> BRIEF
Please retype the data in full and exactly; the pictures are not part of the copy.

○ ○ ○ ○

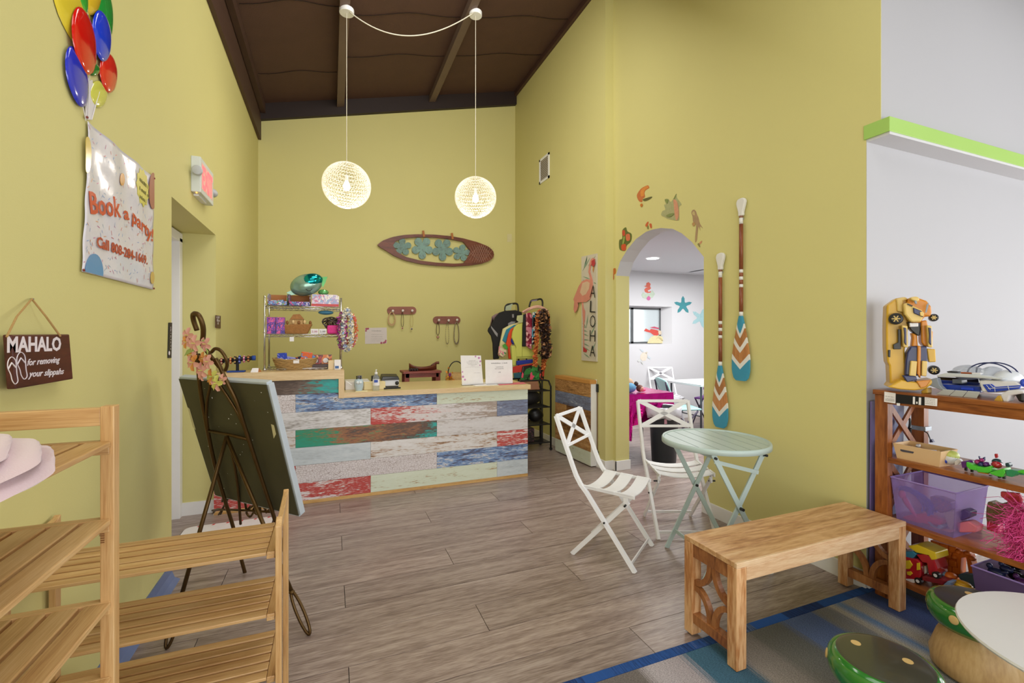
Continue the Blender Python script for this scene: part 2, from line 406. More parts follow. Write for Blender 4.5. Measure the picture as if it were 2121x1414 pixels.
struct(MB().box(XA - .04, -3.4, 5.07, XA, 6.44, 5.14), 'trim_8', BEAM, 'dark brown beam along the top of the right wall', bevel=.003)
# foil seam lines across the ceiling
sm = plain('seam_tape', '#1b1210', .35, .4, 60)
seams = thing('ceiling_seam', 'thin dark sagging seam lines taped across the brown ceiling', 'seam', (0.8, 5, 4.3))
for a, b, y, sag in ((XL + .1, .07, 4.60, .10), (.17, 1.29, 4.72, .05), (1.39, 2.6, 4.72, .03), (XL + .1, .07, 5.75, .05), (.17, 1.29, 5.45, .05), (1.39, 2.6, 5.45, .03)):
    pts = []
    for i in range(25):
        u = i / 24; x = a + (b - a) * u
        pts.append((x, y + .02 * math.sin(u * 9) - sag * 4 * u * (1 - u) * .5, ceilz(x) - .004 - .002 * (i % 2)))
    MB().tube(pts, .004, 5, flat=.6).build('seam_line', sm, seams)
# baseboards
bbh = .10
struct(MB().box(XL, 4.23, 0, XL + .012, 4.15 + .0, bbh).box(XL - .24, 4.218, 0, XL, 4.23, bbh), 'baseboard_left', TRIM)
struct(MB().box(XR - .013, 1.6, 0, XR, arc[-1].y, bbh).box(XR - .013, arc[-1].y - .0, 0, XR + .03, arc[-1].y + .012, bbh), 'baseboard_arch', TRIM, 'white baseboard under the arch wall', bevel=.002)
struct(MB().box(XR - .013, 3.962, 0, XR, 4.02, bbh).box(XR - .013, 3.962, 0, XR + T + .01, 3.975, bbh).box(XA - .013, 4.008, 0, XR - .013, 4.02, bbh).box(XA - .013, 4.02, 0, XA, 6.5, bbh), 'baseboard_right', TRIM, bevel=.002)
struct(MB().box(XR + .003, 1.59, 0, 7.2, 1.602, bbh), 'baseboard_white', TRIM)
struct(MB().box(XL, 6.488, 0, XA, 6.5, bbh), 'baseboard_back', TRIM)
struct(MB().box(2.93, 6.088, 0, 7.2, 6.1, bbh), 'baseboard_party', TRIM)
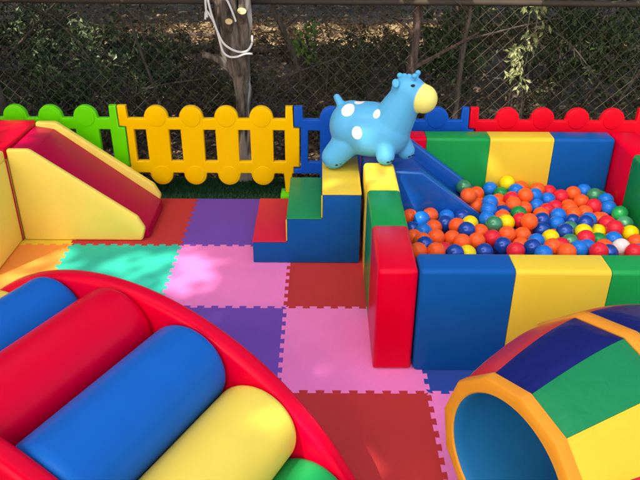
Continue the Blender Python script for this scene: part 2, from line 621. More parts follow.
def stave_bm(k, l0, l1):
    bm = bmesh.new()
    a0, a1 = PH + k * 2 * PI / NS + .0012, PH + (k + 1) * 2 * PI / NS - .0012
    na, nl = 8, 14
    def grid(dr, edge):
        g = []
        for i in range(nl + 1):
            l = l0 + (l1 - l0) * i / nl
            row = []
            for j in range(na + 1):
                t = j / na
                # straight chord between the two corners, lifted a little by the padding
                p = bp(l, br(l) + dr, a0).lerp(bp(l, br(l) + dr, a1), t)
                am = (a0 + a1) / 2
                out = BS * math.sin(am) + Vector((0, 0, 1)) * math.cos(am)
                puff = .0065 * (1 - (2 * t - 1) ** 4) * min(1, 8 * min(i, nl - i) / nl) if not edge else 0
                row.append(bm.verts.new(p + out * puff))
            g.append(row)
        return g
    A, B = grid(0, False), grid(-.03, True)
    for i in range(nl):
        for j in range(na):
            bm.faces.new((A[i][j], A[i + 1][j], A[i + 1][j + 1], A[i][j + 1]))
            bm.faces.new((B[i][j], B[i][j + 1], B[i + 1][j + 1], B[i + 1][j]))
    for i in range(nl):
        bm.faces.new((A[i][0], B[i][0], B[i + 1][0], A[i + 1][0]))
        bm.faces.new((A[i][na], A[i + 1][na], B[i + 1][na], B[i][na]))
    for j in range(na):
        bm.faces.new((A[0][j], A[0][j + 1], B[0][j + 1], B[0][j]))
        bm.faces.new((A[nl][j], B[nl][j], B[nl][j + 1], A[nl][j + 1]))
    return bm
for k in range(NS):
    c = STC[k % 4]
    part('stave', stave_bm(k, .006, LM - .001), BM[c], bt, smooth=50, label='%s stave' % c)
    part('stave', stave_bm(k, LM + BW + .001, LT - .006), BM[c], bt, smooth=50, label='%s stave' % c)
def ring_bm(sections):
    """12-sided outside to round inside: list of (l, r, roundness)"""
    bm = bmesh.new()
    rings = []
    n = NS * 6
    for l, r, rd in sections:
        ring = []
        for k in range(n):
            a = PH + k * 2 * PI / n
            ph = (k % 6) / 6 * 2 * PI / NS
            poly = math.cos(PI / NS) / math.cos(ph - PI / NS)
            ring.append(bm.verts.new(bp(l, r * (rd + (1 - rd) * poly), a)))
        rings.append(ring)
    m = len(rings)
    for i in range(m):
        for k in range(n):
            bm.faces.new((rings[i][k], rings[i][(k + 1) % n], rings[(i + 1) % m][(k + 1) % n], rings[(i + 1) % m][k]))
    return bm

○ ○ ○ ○

> RESPONSE BELOW
Continue the Blender Python script for this scene: part 2, from line 406. More parts follow. Write for Blender 4.5. Measure the picture as if it were 2121x1414 pixels.
struct(MB().box(XA - .04, -3.4, 5.07, XA, 6.44, 5.14), 'trim_8', BEAM, 'dark brown beam along the top of the right wall', bevel=.003)
# foil seam lines across the ceiling
sm = plain('seam_tape', '#1b1210', .35, .4, 60)
seams = thing('ceiling_seam', 'thin dark sagging seam lines taped across the brown ceiling', 'seam', (0.8, 5, 4.3))
for a, b, y, sag in ((XL + .1, .07, 4.60, .10), (.17, 1.29, 4.72, .05), (1.39, 2.6, 4.72, .03), (XL + .1, .07, 5.75, .05), (.17, 1.29, 5.45, .05), (1.39, 2.6, 5.45, .03)):
    pts = []
    for i in range(25):
        u = i / 24; x = a + (b - a) * u
        pts.append((x, y + .02 * math.sin(u * 9) - sag * 4 * u * (1 - u) * .5, ceilz(x) - .004 - .002 * (i % 2)))
    MB().tube(pts, .004, 5, flat=.6).build('seam_line', sm, seams)
# baseboards
bbh = .10
struct(MB().box(XL, 4.23, 0, XL + .012, 4.15 + .0, bbh).box(XL - .24, 4.218, 0, XL, 4.23, bbh), 'baseboard_left', TRIM)
struct(MB().box(XR - .013, 1.6, 0, XR, arc[-1].y, bbh).box(XR - .013, arc[-1].y - .0, 0, XR + .03, arc[-1].y + .012, bbh), 'baseboard_arch', TRIM, 'white baseboard under the arch wall', bevel=.002)
struct(MB().box(XR - .013, 3.962, 0, XR, 4.02, bbh).box(XR - .013, 3.962, 0, XR + T + .01, 3.975, bbh).box(XA - .013, 4.008, 0, XR - .013, 4.02, bbh).box(XA - .013, 4.02, 0, XA, 6.5, bbh), 'baseboard_right', TRIM, bevel=.002)
struct(MB().box(XR + .003, 1.59, 0, 7.2, 1.602, bbh), 'baseboard_white', TRIM)
struct(MB().box(XL, 6.488, 0, XA, 6.5, bbh), 'baseboard_back', TRIM)
struct(MB().box(2.93, 6.088, 0, 7.2, 6.1, bbh), 'baseboard_party', TRIM)
Continue the Blender Python script for this scene: part 2, from line 621. More parts follow.
def stave_bm(k, l0, l1):
    bm = bmesh.new()
    a0, a1 = PH + k * 2 * PI / NS + .0012, PH + (k + 1) * 2 * PI / NS - .0012
    na, nl = 8, 14
    def grid(dr, edge):
        g = []
        for i in range(nl + 1):
            l = l0 + (l1 - l0) * i / nl
            row = []
            for j in range(na + 1):
                t = j / na
                # straight chord between the two corners, lifted a little by the padding
                p = bp(l, br(l) + dr, a0).lerp(bp(l, br(l) + dr, a1), t)
                am = (a0 + a1) / 2
                out = BS * math.sin(am) + Vector((0, 0, 1)) * math.cos(am)
                puff = .0065 * (1 - (2 * t - 1) ** 4) * min(1, 8 * min(i, nl - i) / nl) if not edge else 0
                row.append(bm.verts.new(p + out * puff))
            g.append(row)
        return g
    A, B = grid(0, False), grid(-.03, True)
    for i in range(nl):
        for j in range(na):
            bm.faces.new((A[i][j], A[i + 1][j], A[i + 1][j + 1], A[i][j + 1]))
            bm.faces.new((B[i][j], B[i][j + 1], B[i + 1][j + 1], B[i + 1][j]))
    for i in range(nl):
        bm.faces.new((A[i][0], B[i][0], B[i + 1][0], A[i + 1][0]))
        bm.faces.new((A[i][na], A[i + 1][na], B[i + 1][na], B[i][na]))
    for j in range(na):
        bm.faces.new((A[0][j], A[0][j + 1], B[0][j + 1], B[0][j]))
        bm.faces.new((A[nl][j], B[nl][j], B[nl][j + 1], A[nl][j + 1]))
    return bm
for k in range(NS):
    c = STC[k % 4]
    part('stave', stave_bm(k, .006, LM - .001), BM[c], bt, smooth=50, label='%s stave' % c)
    part('stave', stave_bm(k, LM + BW + .001, LT - .006), BM[c], bt, smooth=50, label='%s stave' % c)
def ring_bm(sections):
    """12-sided outside to round inside: list of (l, r, roundness)"""
    bm = bmesh.new()
    rings = []
    n = NS * 6
    for l, r, rd in sections:
        ring = []
        for k in range(n):
            a = PH + k * 2 * PI / n
            ph = (k % 6) / 6 * 2 * PI / NS
            poly = math.cos(PI / NS) / math.cos(ph - PI / NS)
            ring.append(bm.verts.new(bp(l, r * (rd + (1 - rd) * poly), a)))
        rings.append(ring)
    m = len(rings)
    for i in range(m):
        for k in range(n):
            bm.faces.new((rings[i][k], rings[i][(k + 1) % n], rings[(i + 1) % m][(k + 1) % n], rings[(i + 1) % m][k]))
    return bm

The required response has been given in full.